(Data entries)
· · · ·

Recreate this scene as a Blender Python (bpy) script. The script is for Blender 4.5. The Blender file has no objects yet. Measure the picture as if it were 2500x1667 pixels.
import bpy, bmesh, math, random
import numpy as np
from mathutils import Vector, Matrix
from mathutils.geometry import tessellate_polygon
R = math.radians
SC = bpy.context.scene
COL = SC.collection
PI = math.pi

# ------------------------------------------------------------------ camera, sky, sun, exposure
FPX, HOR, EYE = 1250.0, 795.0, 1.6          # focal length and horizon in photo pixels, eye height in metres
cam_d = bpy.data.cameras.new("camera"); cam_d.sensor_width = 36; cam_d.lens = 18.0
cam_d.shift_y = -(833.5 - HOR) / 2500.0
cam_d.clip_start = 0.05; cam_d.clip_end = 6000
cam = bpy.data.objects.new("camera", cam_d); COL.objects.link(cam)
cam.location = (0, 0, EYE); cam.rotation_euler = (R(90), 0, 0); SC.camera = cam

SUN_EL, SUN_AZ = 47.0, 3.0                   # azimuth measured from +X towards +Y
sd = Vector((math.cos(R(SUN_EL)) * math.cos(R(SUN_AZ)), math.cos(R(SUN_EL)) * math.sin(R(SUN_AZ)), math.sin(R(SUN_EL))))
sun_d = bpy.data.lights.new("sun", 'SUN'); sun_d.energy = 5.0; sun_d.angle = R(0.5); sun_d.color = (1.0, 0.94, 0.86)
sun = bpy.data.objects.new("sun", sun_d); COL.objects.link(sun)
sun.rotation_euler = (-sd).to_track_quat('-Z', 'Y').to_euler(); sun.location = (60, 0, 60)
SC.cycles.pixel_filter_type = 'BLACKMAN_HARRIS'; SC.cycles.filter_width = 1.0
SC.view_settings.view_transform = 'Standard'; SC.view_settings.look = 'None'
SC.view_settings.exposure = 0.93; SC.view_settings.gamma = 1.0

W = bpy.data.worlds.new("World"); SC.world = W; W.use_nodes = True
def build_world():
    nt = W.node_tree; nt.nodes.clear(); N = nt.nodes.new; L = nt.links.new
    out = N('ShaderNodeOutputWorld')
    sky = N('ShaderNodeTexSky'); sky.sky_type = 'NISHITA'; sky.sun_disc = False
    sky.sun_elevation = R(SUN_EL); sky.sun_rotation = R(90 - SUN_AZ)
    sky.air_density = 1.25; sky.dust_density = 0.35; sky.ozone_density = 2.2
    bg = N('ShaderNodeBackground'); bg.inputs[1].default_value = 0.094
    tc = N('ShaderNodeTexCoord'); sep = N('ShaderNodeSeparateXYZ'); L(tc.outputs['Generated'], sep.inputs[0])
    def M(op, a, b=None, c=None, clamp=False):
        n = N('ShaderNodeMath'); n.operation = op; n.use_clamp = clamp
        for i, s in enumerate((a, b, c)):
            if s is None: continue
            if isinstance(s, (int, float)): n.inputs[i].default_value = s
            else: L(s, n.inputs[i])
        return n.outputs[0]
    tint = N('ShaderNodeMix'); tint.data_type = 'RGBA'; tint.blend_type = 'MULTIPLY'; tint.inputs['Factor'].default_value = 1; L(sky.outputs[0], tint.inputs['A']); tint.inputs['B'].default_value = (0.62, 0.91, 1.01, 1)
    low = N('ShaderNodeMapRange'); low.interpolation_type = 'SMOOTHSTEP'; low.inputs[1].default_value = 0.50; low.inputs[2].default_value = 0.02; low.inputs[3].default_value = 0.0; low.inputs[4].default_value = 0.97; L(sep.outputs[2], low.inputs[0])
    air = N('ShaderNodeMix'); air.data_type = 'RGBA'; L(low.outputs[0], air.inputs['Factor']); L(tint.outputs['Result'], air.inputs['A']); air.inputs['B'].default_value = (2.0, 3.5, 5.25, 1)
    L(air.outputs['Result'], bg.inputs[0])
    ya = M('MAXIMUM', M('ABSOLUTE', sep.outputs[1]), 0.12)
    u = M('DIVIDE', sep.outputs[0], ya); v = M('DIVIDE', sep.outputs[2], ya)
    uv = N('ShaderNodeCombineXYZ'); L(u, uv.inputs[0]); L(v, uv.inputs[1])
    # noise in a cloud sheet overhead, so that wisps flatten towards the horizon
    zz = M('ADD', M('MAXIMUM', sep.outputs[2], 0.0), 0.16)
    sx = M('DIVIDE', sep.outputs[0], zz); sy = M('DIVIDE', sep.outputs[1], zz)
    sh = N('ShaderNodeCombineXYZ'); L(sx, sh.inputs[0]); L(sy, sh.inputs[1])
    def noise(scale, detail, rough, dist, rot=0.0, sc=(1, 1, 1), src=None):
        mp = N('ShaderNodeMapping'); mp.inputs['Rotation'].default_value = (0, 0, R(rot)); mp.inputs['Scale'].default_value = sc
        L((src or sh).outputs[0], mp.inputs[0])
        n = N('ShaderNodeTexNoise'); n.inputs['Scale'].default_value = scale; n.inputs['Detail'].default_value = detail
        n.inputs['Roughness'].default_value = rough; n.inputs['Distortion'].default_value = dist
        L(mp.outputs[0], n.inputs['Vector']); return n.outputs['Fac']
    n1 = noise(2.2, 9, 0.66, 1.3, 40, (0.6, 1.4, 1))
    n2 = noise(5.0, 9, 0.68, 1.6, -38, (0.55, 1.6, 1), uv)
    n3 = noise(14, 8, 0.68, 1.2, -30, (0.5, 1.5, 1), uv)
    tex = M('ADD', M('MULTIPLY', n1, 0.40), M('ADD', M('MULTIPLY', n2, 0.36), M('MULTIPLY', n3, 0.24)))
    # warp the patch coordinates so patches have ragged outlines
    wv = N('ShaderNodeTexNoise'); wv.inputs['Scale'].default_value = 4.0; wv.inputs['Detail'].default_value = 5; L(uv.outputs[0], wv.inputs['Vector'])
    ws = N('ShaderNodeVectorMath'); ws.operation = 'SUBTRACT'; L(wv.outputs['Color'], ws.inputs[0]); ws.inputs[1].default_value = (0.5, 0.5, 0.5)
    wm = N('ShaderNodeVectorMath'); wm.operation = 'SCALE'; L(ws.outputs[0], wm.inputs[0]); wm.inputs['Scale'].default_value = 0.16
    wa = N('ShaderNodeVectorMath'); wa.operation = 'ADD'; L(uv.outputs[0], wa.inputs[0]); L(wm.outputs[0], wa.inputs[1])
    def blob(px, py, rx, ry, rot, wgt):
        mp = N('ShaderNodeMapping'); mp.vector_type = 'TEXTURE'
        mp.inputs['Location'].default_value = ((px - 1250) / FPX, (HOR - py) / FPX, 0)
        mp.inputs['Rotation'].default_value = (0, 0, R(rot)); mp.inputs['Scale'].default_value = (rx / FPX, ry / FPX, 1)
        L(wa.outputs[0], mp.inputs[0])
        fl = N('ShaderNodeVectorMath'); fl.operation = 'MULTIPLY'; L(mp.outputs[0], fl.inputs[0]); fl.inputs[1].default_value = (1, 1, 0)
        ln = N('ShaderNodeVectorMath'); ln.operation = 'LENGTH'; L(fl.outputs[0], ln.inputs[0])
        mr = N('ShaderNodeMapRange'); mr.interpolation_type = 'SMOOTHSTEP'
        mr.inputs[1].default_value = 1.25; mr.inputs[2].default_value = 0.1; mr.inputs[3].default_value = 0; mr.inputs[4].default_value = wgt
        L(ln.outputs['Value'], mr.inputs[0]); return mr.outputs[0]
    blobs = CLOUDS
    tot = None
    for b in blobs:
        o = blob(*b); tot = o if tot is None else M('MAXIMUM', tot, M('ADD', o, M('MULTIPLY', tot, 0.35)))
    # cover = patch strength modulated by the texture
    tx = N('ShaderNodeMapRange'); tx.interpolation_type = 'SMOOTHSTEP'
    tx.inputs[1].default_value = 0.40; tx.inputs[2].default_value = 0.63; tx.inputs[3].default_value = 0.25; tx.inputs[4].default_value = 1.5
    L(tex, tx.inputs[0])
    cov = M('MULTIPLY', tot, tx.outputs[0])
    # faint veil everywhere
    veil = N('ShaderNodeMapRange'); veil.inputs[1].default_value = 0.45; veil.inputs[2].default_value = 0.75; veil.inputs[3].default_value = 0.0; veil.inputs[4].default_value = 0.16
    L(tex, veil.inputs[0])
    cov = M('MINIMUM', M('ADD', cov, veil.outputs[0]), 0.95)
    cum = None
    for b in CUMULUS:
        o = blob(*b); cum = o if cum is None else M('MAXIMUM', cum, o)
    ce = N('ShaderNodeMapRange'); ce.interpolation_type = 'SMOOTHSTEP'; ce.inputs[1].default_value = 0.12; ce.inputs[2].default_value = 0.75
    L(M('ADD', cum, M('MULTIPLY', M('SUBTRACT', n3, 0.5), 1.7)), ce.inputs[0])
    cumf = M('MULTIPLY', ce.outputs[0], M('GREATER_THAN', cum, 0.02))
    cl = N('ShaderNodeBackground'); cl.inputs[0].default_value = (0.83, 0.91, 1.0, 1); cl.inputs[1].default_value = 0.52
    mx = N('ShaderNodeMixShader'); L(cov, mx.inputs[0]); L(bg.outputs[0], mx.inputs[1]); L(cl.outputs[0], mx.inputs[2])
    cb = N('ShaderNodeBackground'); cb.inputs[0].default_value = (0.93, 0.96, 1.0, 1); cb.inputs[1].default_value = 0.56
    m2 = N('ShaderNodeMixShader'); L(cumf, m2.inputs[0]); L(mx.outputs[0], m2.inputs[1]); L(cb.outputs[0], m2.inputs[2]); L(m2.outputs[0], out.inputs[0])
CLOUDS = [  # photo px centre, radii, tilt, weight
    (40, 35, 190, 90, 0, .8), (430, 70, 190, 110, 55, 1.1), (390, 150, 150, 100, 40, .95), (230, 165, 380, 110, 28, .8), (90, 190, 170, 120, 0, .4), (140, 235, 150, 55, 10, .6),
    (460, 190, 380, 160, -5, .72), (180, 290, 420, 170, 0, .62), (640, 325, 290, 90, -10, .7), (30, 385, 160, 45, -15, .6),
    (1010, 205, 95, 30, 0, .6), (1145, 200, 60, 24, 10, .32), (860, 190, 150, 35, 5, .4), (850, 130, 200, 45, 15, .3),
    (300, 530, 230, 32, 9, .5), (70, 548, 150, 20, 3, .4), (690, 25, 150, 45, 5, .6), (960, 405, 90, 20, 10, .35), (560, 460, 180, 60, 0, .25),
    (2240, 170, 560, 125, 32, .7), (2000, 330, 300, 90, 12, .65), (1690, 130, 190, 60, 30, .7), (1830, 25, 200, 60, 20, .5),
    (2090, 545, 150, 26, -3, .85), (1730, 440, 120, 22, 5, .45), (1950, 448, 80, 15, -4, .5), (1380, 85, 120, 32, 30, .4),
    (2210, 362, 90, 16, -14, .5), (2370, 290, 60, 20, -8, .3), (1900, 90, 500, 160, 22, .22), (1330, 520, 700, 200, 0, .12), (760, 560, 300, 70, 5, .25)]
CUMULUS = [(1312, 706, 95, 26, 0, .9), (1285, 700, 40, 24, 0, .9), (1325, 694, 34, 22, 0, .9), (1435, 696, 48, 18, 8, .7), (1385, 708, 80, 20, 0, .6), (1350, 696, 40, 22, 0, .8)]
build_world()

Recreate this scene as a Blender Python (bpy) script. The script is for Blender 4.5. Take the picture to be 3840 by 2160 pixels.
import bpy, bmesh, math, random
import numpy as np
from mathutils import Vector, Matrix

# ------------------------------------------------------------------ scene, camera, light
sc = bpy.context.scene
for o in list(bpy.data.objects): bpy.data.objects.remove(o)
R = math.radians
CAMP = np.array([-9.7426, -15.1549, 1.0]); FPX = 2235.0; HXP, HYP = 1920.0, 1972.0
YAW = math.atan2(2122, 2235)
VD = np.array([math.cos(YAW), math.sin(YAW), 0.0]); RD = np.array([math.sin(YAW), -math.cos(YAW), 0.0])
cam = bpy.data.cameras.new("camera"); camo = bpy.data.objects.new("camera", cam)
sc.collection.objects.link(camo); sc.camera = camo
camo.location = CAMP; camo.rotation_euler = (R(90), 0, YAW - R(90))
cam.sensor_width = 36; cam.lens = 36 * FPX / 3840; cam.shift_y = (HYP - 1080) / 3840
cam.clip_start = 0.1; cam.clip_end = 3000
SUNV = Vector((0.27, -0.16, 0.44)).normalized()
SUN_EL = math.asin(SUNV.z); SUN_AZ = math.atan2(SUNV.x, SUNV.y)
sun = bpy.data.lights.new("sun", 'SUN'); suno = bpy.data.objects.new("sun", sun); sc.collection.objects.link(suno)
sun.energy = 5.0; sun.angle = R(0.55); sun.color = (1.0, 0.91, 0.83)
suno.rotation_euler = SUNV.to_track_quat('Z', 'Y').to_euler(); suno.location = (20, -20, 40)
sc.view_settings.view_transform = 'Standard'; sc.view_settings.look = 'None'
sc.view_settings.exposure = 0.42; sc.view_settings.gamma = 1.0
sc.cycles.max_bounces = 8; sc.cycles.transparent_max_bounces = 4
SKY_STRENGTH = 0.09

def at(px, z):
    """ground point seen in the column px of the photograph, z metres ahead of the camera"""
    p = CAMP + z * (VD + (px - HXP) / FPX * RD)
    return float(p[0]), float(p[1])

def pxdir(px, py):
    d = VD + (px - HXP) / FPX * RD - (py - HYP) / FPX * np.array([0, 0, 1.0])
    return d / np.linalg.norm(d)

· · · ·

PROBLEM DETAILS
Copy all lines above containing the string "Recreate".

RESULT BELOW
Recreate this scene as a Blender Python (bpy) script. The script is for Blender 4.5. The Blender file has no objects yet. Measure the picture as if it were 2500x1667 pixels.
Recreate this scene as a Blender Python (bpy) script. The script is for Blender 4.5. Take the picture to be 3840 by 2160 pixels.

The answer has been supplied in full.